2024年5月6日月曜日

服従拒否で17歳の少年に発砲して死亡させた警察官 緊迫の再度の現場検証

  


 かなり大きな事件でも、その事件が発生した当時は大々的に報道されますが、その後の裁判までは時間がかかるため、結局、その事件はどう裁かれたのかは、見過ごしてしまうことが多いです。

 昨年、6月27日に警察官の銃撃により17歳の少年が死亡した事件は、当時は、当初、発砲した当人である警察官からの嘘の供述をもとにした調書が提出されたため、一瞬、不問に付されそうになったところ、SNSで事件現場の映像が公開され、警察官の供述が全くの嘘であったバレたことから、高圧的な態度の警察官の発砲により、一人の少年の命を奪ってしまったことが公になり、日頃から一部の警察の対応に不満を感じている若者たちの怒りが爆発し、大暴動が巻き起こり、一連の反警察への暴動は、全国的な規模にまで発展し、上院の報告書によると、学校、裁判所、その他の公共の建物が攻撃されたり、火を放たれたり、店舗が略奪されたり、全国で推定10億ユーロの被害が記録されたといわれています。

 この時の暴動の勢いは、相当なもので、私自身もたまたま出かけたショッピングセンターにこの暴徒たちが突然やってきて、お店の中にしばらく閉じ込められ、近隣の駅も閉鎖され、延々と次の駅まで歩くハメになったことがありました。

 結局、この警察官は、5ヶ月間、公判前拘留されていましたが、11月に釈放。
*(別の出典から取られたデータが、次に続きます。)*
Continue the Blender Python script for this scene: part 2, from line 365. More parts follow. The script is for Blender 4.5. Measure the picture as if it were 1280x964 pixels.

現在は司法の監督下に置かれ、武器の所持や民間団体との接触が禁止され、ナンテール(事件現場)に行くことも禁じられています。

 彼は裁判所に保釈金も支払わなければなりませんが、しかし、彼は管理職として仕事に戻ることを許されています。

 この保釈金に関しては、金額は発表されていませんが、この事件後、警察官の間で彼や彼の家族に対する同情の声が盛り上がり、クラウドファンディングで160万ユーロ(約2億6400万円)が集まり、この大金が彼の妻に対して支払われているので、保釈金の支払いには何ら問題はないと思われます。
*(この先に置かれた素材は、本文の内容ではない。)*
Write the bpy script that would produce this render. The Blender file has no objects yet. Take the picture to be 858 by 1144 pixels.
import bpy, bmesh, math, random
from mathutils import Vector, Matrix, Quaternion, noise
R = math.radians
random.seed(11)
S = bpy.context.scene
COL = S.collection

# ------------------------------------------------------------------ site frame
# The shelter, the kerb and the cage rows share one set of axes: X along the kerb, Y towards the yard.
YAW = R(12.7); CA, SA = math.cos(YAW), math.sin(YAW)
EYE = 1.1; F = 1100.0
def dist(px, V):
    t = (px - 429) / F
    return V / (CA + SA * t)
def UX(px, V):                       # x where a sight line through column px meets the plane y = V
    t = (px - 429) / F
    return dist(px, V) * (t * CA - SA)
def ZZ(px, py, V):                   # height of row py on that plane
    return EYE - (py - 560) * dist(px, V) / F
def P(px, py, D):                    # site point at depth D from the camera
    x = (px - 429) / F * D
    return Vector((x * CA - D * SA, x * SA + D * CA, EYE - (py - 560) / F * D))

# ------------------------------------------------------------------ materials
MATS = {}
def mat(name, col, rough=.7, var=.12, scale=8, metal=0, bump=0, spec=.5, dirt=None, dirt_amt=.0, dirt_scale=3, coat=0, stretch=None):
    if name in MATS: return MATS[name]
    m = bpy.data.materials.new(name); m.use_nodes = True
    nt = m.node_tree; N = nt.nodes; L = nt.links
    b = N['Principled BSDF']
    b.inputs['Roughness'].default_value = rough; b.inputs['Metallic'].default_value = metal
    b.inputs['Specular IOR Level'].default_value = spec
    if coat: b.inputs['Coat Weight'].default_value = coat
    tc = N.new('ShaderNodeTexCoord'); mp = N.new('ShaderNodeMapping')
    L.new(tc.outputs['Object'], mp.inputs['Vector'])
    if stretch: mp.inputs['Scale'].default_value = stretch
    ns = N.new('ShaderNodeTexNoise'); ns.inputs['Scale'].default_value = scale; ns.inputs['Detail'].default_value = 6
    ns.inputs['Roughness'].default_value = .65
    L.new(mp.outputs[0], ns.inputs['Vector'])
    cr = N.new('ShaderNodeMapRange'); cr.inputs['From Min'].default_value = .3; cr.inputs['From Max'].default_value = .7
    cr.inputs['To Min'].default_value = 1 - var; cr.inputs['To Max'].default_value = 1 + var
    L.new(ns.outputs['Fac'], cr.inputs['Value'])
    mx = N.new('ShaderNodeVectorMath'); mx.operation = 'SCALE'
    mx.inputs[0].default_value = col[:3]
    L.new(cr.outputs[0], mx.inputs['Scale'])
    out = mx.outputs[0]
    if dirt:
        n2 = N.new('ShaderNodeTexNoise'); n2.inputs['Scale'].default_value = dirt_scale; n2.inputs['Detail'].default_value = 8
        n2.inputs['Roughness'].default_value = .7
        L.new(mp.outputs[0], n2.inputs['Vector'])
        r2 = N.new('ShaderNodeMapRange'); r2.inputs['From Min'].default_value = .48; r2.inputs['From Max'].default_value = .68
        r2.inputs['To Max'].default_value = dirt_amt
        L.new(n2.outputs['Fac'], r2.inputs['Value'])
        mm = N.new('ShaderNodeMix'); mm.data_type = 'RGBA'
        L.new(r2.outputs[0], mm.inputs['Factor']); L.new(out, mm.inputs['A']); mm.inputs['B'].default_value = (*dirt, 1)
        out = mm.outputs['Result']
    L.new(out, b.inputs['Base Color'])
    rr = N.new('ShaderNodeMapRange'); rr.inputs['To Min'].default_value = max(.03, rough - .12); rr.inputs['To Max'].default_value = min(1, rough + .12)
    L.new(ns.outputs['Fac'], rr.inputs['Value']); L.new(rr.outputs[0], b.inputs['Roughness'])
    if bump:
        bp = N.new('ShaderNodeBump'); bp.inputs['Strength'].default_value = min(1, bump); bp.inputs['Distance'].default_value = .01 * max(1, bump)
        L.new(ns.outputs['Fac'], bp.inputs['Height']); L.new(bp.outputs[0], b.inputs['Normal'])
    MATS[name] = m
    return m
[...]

 今回、この話が再び再燃しはじめたのは、事件以来、双方(同隊していた警察官と車に同乗していた2人の少年)の供述の食い違いから真実を突き留めるために、これを担当している判事の要請で異例の再度の現場検証が行われ、現場における当事者たちの証言を求める機会がもたれ、この現場検証のために事件現場周辺には憲兵と警察官が多数配備され、警察のトラックと柵が事前に配置され、地域への立ち入りを阻止するため、近隣の屋根の上には警察官の姿が見え、現場上空ではドローンが飛行し、現場は金属製のバリケードで視界から隠されるという緊張に包まれたことから、この異例の再度の現場検証が注目され、再び、この事件を思い起こさせる結果になりました。

 しかし、供述の食い違いとはいえ、警察官は、車と壁の間に挟まれて追いつめられ、死亡の危険があったと主張しているそうで、彼らは、車の横に銃を構えて立っており、少年たち(死亡した少年と同乗者2人)は、車の中で缶詰め状態のうえ、何の武器も持っていません。警察官に銃をつきつけられ、追いつめられているの少年たちの方です。

 警察官たちは車の前ならばともかく、すぐ左に立っていて、車が横に移動することは不可能なのに、なぜ?警察官が車と壁の間に挟まれるという危険を感じるのかというのは、大変に疑問なところです。

 被害者の母親は、この事件の真実の追及を深く熱望し続けており、彼の釈放に対しても、「警察官という公権力を行使して子どもを殺しても釈放され、億万長者になった家族のもとへ帰る」ことに憤りを感じており、いずれにしても、「息子が警察官に殺されなければならなかった理由はないはずだ・・」と訴え続けています。

 これは、いかにしても、公正に裁かれなければならないことで、さもなくば、また、あの暴動が再燃しかねない・・そんな大変な現場検証だったのです。